In short I feel this is a dangerous time to be buying a home here. I don’t feel it is impossible to get a decent deal, but it sure getting hard to. You might get stuck buying near the peak and watch your home value fall shortly after buying it (if you don’t believe this is possible I suggest you look now at any US city).

So people would think it would be a good idea to just rent right? Well there are problems with that too. With the house prices shooting up rents have been following a little behind and that assumes you can find one. Vacancy is well under 1% and then you have people selling out complexes and turning them into condos. Renting isn’t even safe anymore.

Therefore it is a very fluid market which seems to be changing daily. I do feel sorry for those people who are looking for a home. This does bring one interesting lesson to my mind. Buying a home over renting has one significant advantage that often gets over looked. The current market can’t affect my mortgage payments, but it is affecting rents. So even if my property taxes go up it will be minor in comparison to my mortgage payment. Effectively you minimize your exposure to local inflation pressures by owning your home over renting. Now isn’t that an interesting idea for planning a 45 year retirement?

5 thoughts on “Double, Double, Boil and Trouble”

  1. CD, interesting situation you are in! Congrats on the increased home valuations. One thing that you might want to consider in “locking in” your home value is getting a HELOC based on current prices. At least that way, you can use the HELOC the invest when you see fit. That is, if you’re comfortable with leveraged investing.

  2. This, I think, is one of the major arguments supporting home ownership, inflation protection. Inflation protection is often missed in online discussions since most rent vs buy calculators only let you put in a single inflation number.

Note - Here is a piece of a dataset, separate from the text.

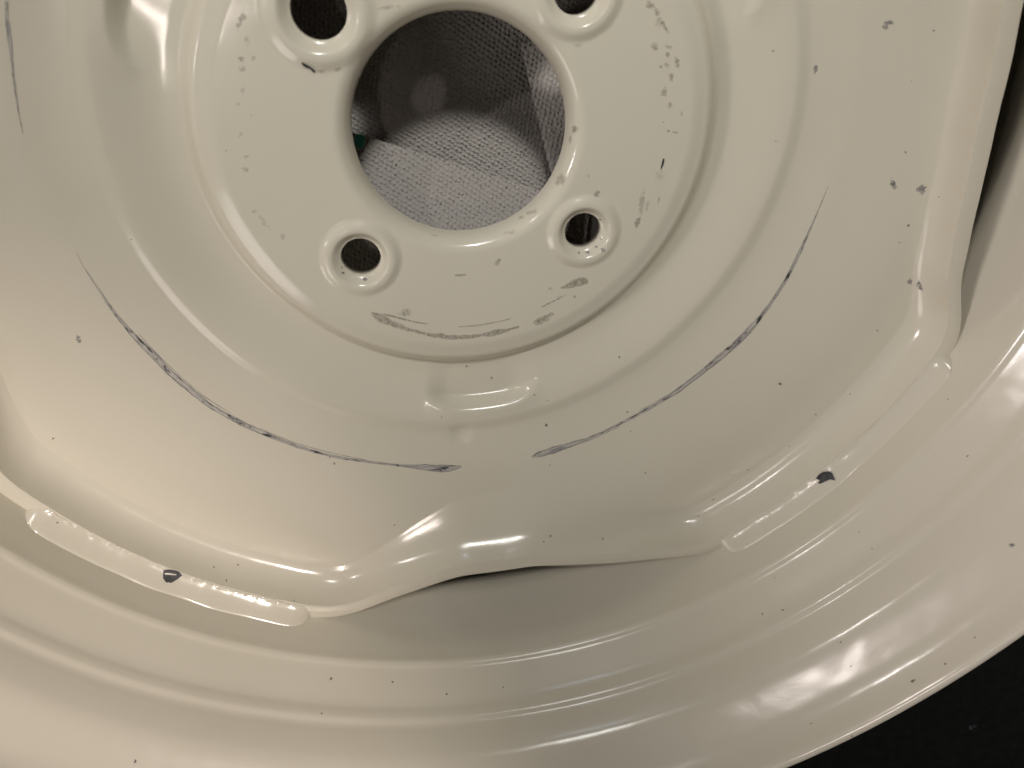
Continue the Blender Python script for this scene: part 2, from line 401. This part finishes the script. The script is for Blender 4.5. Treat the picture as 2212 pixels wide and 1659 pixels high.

I wonder if someone (*cough* hopefully not me) should make a ‘monte carlo’ rent vs buy calculator that shows you our of 100,000 attempts using a range of percentages what the odds are of home ownership coming out ahead.

    Though home ownership comes down to more of a personal preference than a financial call most of the time, I think another major thing in favour of home ownership is that your obligation ends eventually. Even from your first payment you can feel the end approaching, and it gets closer and closer with every dollar you put toward the mortgage.

    I purchased a house last April on the east coast (the real east coast, not Ontario) and am spending a ton more than when we were renting, though for a much bigger place. Having a great set of neighbours, a nice street, a deck to BBQ on , and a yard to kick a ball in have already more than paid for the place. If there are financial advantages, that’s just a bonus, they are not the primary factor in us moving.

    P.S. values in my city aren’t going crazy yet, my house was 102K and more than enough for a family of 4, it’s close to a library, elementary and middle school, walking trails, 24 hour grocery, malls, and movie theaters. It wasn’t much of a decision wasn’t we found it and did our first tour.

  3. In Edmonton, my condo value doubled in about 20 months as well. I think it hit 110% at the peak, and then started dropping. I locked in a HELOC at close to the peak for investing. Other than that, one should turn a blind eye to the values as big gains (or big losses) can make people do unwise things.

    Unless, of course you’re planning on selling or buying in the next little while.

  4. Hey CD,

    Count me in as one who bought at the peak. Last year the pressure was on to buy sooner rather than later to avoid being pinched by ever increasing property values. All signs pointed to continued growth (around March ’07) and my wife and I bought in. Unfortunately, as the market stalled, investors got cold feet and flooded the market with product (7-8x the average number of listings I believe). This led to a reversal in buyer/seller relations and forced a market correction.

    Our net experience has been a slight devaluation in our current home (from Mar. ’07 levels – though it appreciated from our purcahse date of Apr. ’06). Unfortunately, that devaluation will carry into our upcoming mortgage on the new home and result in higher mortgage, longer amortization and increased carrying costs.

    Not a pleasant pill to swallow. Our saving grace is that the increase in mortgage payments won’t go up significantly, though we will be paying over a longer period (on paper anyway). The reality is that we will eventually receive monies to cover our mortgage and won’t need to worry about paying it off ourselves.

    Regardless, we’re a little more stressed about the move than we’d like to be, and the first year will be tougher than we planned, but we’ll manage. The silver lining is that, should we look to build again, we’ll be making more of a lateral move than an upgrade, and will be more likely to benefit from an upturn in the market (which IS anticipated again between now and the end of ’09). I don’t know if we’ll take the plunge for sure, but we’ll be watching!

  5. FT,

    Actually I’m thinking of getting out of leverage investing. So far I have yet to like it.


    Don’t look to me to come up with a calculator THAT good. I’m good at some excel stuff, but not that good! Otherwise I agree with your points.


    I do want to downsize later on, so right now this market is more entertaining than anything.


    Ouch. Sorry to hear you got burned already.